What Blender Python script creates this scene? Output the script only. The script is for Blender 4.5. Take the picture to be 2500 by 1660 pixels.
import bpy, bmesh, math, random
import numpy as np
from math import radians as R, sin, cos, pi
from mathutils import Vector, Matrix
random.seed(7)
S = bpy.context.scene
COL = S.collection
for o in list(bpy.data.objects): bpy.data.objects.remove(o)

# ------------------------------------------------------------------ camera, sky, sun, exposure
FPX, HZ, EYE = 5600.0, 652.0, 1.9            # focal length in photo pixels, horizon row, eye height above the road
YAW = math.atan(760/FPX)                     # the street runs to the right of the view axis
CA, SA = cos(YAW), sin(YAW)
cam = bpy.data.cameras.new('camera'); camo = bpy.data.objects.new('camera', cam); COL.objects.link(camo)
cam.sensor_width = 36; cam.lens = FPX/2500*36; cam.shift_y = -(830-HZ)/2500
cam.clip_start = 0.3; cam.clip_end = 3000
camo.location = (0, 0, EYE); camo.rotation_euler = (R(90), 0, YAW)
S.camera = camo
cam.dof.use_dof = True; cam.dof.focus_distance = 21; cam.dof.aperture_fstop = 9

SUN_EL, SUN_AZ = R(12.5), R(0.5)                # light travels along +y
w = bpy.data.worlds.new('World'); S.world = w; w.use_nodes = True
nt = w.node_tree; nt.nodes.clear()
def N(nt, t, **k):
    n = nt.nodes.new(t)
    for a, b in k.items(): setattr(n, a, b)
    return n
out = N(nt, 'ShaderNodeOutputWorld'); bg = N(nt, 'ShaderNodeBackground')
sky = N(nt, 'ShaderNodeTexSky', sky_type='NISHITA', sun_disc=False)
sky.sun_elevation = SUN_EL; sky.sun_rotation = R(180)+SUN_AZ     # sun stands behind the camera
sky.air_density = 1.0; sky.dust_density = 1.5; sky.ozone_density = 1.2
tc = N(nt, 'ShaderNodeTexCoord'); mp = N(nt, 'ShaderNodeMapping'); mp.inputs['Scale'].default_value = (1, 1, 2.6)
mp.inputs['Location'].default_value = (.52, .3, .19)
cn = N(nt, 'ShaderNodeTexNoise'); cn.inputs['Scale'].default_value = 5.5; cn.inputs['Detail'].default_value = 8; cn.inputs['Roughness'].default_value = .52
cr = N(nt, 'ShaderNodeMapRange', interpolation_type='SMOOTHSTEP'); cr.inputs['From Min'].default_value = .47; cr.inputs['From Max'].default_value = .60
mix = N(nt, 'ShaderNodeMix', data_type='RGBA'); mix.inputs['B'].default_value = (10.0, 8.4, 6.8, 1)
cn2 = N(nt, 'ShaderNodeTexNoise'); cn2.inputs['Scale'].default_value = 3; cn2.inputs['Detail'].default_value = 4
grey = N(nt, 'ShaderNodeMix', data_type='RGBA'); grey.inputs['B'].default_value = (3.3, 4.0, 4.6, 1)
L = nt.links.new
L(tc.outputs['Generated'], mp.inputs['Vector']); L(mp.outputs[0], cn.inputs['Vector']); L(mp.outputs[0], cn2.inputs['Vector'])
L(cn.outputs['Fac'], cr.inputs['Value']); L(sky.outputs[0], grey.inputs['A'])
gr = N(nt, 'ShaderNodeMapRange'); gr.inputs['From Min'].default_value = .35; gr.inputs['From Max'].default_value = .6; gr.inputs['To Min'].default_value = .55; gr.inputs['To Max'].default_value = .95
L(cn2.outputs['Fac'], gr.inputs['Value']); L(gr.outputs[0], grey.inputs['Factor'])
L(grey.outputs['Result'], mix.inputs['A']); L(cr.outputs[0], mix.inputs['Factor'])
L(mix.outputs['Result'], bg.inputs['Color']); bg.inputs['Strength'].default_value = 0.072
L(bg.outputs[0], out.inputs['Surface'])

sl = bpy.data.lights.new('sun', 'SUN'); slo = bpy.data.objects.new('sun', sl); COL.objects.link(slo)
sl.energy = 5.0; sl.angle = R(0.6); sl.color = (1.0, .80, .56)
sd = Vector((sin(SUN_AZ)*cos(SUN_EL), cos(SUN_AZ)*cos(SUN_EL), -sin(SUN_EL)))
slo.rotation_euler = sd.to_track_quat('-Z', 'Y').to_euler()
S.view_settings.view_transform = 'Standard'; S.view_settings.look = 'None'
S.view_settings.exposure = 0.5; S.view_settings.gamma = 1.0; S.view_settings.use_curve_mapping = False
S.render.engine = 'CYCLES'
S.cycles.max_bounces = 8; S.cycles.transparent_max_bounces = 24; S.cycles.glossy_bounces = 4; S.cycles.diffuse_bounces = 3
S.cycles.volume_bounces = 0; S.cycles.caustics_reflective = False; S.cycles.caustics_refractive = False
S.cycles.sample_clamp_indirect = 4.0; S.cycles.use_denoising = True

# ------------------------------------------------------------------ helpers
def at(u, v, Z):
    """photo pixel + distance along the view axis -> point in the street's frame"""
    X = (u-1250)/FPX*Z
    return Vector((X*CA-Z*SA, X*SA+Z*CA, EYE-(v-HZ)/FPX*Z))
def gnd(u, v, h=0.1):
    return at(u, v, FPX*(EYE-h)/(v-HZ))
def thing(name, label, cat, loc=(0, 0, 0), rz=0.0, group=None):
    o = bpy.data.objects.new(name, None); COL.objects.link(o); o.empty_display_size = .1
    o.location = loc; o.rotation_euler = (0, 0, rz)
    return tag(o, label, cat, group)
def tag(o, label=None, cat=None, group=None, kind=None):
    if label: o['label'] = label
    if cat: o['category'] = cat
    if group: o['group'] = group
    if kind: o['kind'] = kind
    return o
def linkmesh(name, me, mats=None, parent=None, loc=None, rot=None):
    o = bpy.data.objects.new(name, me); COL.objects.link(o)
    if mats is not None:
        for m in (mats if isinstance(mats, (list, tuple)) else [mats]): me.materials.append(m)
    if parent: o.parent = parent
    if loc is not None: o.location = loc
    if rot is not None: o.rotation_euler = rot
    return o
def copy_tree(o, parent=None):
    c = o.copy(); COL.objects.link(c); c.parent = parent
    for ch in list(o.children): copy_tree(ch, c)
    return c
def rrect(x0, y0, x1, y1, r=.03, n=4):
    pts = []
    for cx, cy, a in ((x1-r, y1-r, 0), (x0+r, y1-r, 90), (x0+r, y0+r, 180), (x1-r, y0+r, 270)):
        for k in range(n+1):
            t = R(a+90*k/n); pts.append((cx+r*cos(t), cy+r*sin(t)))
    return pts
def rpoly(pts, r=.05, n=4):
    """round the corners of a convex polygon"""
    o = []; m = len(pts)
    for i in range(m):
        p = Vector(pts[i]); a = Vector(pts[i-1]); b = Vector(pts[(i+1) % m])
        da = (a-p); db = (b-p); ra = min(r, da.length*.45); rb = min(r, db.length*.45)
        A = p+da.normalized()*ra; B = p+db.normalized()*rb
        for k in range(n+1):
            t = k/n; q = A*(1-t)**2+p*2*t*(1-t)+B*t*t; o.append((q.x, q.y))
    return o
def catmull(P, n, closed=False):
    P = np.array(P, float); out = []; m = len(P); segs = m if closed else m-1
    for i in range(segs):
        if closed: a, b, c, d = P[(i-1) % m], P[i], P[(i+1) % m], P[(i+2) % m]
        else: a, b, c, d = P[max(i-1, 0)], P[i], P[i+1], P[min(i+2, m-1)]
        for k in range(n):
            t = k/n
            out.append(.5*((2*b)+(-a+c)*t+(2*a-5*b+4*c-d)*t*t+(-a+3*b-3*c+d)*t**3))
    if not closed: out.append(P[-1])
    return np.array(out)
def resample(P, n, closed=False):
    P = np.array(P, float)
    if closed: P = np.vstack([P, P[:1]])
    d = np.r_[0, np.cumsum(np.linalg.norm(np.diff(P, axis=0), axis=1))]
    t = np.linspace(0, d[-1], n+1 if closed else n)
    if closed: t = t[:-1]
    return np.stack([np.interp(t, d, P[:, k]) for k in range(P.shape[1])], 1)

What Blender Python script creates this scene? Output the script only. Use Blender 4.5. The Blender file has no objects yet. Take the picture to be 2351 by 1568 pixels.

#### Problem details:
Word for word, quote the lines of the material from the first line through the line with "for o in list(bpy.data.objects): bpy.data.objects.remove(o)", both ends included.

#### Response below:
What Blender Python script creates this scene? Output the script only. The script is for Blender 4.5. Take the picture to be 2500 by 1660 pixels.
import bpy, bmesh, math, random
import numpy as np
from math import radians as R, sin, cos, pi
from mathutils import Vector, Matrix
random.seed(7)
S = bpy.context.scene
COL = S.collection
for o in list(bpy.data.objects): bpy.data.objects.remove(o)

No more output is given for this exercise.